Last Tuesday we stuffed Muriel and Callie into a cat carrier and moved them to Rensselaer, NY, where we will all live while the new house is built. They didn’t take it well.
Muriel hasn’t been out of the house since she was 10 weeks old and we had her spayed. That’s about 20 months. All she knows of the world has been acquired in an 1800 square foot condo. Sure, bugs and birds flew by the many windows and sliding doors, but they were like television - interesting but not quite real. Her world was furniture and walls and litter boxes in very specific places.
After refusing to leave to carrier for 4 hours and then hiding under the toilet tank for another 4, hunger and bowels got the best of Muriel and she began to explore the new place. It soon became obvious to her that she had entered an alternate universe. That LOOKS like the couch, but it’s on the wrong rug. That SMELLS like the coffee table, but what’s that spackle odor in the background? Those are the same humans, but they don’t sit and read, they scurry about moving large objects and making loud noises.
Now it’s a week later and she apparently has decided that alternate universes call for alternate behaviors. We came down to breakfast this morning to find her up above the kitchen cabinets. She must have hopped up onto the counter, then onto the fridge, and finally up over the wall cabinets. Once there, she froze - the house cat equivalent of the cat up the tree. This from a cat who was formerly height challenged - she’d have to pump a few times just to jump up on your lap.

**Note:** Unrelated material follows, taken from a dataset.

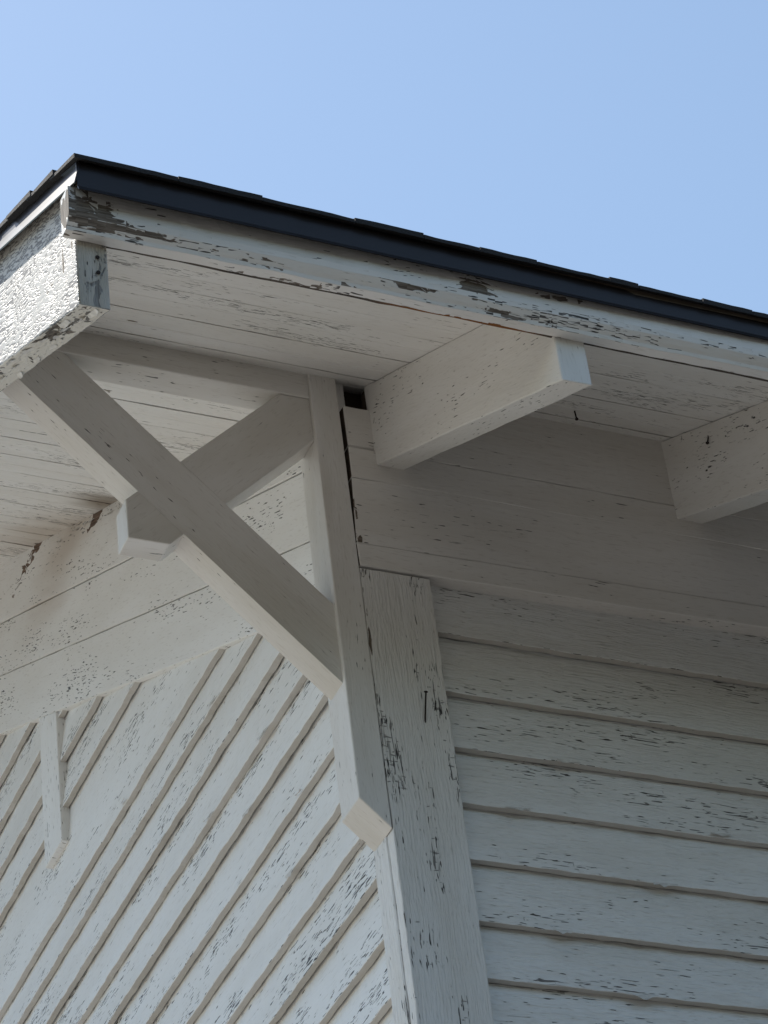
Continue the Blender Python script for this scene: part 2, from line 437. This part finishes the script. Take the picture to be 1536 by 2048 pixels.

We wouldn’t have noticed her for a while except that Callie was whimpering and looking up - cat language for “I’m telling! You’re not supposed to be up there! You’re going to get in trouble!”
Luckily we have a secret weapon for diverting their attention. They spend long periods of time just staring down the central air conditioning vents, waiting for the creatures who live there to stop whistling and come out to play.


Our kitten Muriel is getting bigger every day. No longer the little thing she was when we brought her home in October, she is now almost as long as her older sister Callie.
While browsing the Web a few weeks ago, trying to get a handle on what breed of cat Muriel might be descended from, I came across quite a few pedigree breeders. They all had pictures of their cats and listed their pedigree names and their call names. Almost all pedigree animals have call names because its hard to yell out Come on, Verismo Wotan of Valhalla! or Come on, Kittikmir Cosmic Phophacy of Jenew, when its time to feed them.